Soy hijo de emigrantes. Como decenas de miles de canarios. En Venezuela, en el siglo pasado, a los emigrantes españoles, que en su mayoría eran isleños, se les llamaba musiú, un retorcido rastro de la palabra francesa monsieur, que se lanzaba burlona, despectiva, excluyentemente. Siento decir que los canarios, por su parte, como ocurría con italianos y portugueses, apenas se relacionaban fuera de su comunidad. Los canarios solían casarse con canarias y viceversa, y sobre los negros, mulatos y cuarterones compartían una opinión bastante brutal y explícita. Negro es negro, recuerdo decir en la calle por un tendero procedente de La Palma, y su apellido es mierda. La taxonomía nacional era tan compartida como la nostalgia de la isla. Los portugueses y gallegos eran brutos, los italianos gandules, los andaluces unos vividores y los venezolanos de origen, en fin, hundirían el país si se dedicaran a él cinco minutos. Cada grupo tribal tenía perfectamente conceptualizados a los demás, y los italianos, por ejemplo, estaban convencidos de que engañar a un canario salía más fácil y barato que la pasta de tamarindo. Toda esta red comunitaria se sostenía en un precario pero resistente equilibrio respetando territorialmente límites culturales y códigos de comportamiento. Lo que no recuerdo es que nadie considerase a nadie un problema de seguridad. El principal problema de seguridad lo originaba la policía.

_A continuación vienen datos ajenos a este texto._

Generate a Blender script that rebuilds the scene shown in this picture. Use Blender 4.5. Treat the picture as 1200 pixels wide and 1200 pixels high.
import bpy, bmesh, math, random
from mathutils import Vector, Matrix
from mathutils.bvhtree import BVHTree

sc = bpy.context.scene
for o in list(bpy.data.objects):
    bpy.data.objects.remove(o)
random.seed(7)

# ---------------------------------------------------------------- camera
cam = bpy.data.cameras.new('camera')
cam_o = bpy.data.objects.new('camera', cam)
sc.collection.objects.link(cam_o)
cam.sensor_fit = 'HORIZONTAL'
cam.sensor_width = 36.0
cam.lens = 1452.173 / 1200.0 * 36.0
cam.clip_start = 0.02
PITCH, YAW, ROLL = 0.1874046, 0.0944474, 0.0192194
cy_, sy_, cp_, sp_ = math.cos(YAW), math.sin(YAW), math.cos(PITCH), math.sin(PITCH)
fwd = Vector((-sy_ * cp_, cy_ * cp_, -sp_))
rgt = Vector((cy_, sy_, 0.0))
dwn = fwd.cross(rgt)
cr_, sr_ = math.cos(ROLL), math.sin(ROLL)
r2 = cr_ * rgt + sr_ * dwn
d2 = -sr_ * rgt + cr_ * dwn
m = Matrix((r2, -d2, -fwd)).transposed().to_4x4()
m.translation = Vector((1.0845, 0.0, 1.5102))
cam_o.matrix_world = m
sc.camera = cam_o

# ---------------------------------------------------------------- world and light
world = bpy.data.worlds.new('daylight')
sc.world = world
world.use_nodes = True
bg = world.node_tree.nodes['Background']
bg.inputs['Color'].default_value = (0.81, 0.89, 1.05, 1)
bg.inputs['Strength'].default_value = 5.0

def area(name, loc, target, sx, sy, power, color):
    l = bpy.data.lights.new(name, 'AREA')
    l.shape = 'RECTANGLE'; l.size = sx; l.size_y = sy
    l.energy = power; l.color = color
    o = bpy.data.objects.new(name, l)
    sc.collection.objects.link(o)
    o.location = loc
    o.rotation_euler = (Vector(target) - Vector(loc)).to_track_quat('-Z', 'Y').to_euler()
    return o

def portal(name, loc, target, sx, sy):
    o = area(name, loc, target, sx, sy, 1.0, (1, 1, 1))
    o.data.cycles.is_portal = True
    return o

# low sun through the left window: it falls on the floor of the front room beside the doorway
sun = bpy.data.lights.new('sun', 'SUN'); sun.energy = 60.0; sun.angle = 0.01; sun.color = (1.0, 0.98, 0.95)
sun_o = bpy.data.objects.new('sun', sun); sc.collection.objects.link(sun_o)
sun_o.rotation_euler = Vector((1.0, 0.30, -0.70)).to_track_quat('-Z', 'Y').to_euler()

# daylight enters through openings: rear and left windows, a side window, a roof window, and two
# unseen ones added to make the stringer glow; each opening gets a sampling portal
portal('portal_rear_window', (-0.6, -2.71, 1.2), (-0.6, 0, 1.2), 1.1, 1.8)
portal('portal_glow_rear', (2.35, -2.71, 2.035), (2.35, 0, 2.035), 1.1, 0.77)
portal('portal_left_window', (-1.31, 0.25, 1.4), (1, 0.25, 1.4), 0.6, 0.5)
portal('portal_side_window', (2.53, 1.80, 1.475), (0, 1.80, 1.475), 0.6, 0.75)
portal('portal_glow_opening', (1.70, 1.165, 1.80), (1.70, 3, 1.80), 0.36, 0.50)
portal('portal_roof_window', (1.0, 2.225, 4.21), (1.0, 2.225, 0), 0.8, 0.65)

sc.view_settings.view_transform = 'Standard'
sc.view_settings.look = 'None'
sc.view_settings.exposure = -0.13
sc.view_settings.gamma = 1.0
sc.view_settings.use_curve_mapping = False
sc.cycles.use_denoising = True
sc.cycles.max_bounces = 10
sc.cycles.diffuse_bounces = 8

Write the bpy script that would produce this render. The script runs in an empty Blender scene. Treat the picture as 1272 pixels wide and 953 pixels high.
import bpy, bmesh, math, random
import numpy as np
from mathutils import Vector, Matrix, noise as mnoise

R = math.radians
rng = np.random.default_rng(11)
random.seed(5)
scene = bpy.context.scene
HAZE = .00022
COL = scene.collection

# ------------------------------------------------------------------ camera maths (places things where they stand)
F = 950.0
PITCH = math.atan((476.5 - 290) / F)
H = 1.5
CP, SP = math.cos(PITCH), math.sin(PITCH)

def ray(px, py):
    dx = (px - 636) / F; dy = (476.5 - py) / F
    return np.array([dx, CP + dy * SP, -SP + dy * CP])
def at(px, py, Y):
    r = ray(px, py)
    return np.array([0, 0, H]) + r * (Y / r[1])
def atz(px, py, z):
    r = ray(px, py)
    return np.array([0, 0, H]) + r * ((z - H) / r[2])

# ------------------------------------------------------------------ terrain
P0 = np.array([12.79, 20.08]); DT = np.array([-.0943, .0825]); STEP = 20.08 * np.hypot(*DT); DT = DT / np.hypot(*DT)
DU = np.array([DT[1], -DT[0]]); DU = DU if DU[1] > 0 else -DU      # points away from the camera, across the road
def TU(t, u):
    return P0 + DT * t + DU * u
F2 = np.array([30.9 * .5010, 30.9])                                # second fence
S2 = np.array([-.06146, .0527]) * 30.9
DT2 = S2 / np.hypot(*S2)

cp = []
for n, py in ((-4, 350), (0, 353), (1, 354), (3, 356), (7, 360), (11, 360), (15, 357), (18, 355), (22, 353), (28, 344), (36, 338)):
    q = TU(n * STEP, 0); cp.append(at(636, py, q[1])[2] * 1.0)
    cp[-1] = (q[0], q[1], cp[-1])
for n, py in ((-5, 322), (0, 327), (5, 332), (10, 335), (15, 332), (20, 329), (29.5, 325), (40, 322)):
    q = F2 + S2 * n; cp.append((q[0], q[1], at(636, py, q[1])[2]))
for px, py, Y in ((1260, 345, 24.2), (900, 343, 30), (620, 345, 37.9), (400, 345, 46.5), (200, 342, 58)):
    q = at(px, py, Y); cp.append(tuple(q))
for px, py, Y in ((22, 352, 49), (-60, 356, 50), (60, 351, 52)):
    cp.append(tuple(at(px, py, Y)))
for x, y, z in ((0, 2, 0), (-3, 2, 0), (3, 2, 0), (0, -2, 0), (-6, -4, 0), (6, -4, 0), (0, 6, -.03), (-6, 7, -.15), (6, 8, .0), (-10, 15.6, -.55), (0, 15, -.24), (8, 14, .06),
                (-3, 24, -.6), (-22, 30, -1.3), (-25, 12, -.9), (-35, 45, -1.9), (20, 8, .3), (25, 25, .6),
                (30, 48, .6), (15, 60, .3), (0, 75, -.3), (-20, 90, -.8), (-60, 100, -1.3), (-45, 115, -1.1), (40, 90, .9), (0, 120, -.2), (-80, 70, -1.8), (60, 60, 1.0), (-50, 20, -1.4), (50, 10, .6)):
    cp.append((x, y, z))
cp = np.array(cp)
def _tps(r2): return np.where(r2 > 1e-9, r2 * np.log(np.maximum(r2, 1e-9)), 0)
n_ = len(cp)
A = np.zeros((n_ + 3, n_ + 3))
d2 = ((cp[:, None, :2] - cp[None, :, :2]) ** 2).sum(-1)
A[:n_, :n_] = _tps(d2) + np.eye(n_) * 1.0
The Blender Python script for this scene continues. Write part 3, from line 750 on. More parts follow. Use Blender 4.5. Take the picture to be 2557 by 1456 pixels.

Los migrantes, ahora, son un problema de seguridad, y no espontáneamente. Se ha diseñado -como la llamaba Zygmunt Bauman- una política de seguritización, es decir, se está empleando "la reclasificación como problemas de seguridad básicos de aspectos sociales que antes no lo eran", como el fenómeno migratorio. Nuestros abuelos y padres regaron con su trabajo y su sudor campos de América, fundaron ciudades y barrios, alcanzaron una vida digna o a veces, incluso, se hicieron ricos. Las migraciones africanas son distintas. Los migrantes africanos son un negocio más oscuro y más redondo. Los que consiguen instalarse en la sociedad europea y sus aledaños son explotados laboralmente. Otros vagan de un lado a otro, despojados de derechos y dignidad, y son utilizados para el trapicheo o los hurtos por bandas organizadas. Y todos -los que se quedan y los expulsados- alimentan la olla podrida del miedo, la xenofobia, la inseguridad y el resentimiento. Son el gran chollo simbólico para distraer la atención sobre la degradación de las condiciones laborales y socioeconómicas de la mayoría. Son la carne de cañón de esa guerra cultural que agitan las derechas liberales y las ultraderechas: soy pobre o desempleado y este negro o moro no solo me quita el curro, sino que pretende sustituir mis costumbres por las suyas. Ya lo ha sintetizado en una sola frase el líder húngaro Viktor Orbán: "Todos los terroristas son migrantes y todos los migrantes son terroristas". Los flujos migrantes como amenaza terrorista frente a la que los europeos deben responder con líderes fuertes, gobiernos autoritarios y derechos democráticos restringidos.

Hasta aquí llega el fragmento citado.